We've come a long way from my first beige IBM XT clone back in early 90's. It wasn't going to win any prizes for looks, and at the size of a large suitcase, it was also a hernia-busting bit of kit that was built like a brick you-know-what house.
Sporting a 4.77Mhz CPU and mono Hercules graphics, I am still stunned that it ever managed to run gaming titles like populous. At the time if someone had said to me that only 20 years later I'd be able to get a PC that fits into the palm of my hand and has the sort of graphics and processing power that would have most certainly been a classified military secret back in the 90's, I'd have laughed.
Nowadays however it mightn't sound too far-fetched, especially thanks to games consoles, but getting a half decent games PC that is small enough to occupy a niche in your lounge seems to have remained a tricky proposition even to this day. Dell had a crack at it with their console-like X51 PC, as have a bunch of other manufacturers. Nothing has really set the world on fire.
Which is of course a real shame, the PC has a massive ecosystem of games and thanks to the Stream online game store, getting said games is now easier than falling off a log. Add in the free to download XBMC media centre and you've also got a smoking hot media centre that'll handle most media formats with relative ease.

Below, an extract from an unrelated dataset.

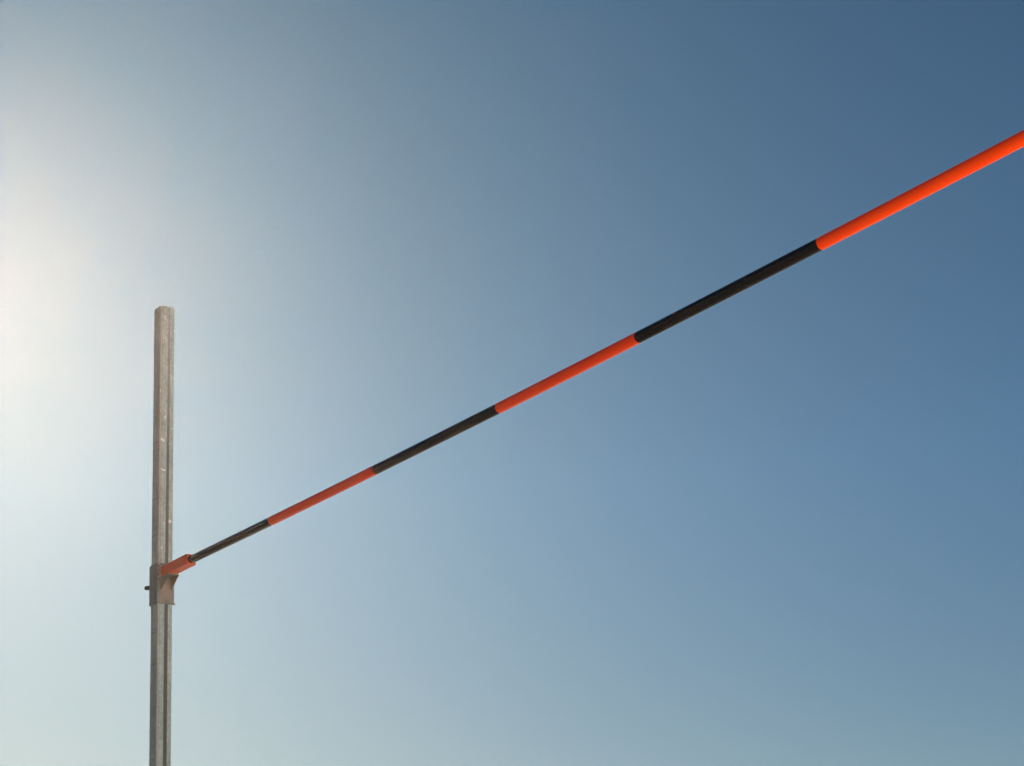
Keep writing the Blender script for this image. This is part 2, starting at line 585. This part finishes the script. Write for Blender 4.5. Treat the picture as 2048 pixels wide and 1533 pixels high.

Gigabyte however have taken things one step further by taking advantage of Intels latest CPU to develop the Brix II bare-bones PC that is housed in an insanely small chassis. By Adding in recently launched Haswell silicon (which includes much improved integrated graphics), they've managed to craft a tiny games machine that'll also do a great job of games and most multimedia chores. When I said insanely small, I'm not kidding - the Gigabytes box of tricks is only 29.9 x 107.9 x 114.6 mm, making it small enough to fit in the palm of your hand (or on the back of your TV using a VESA mounting bracket).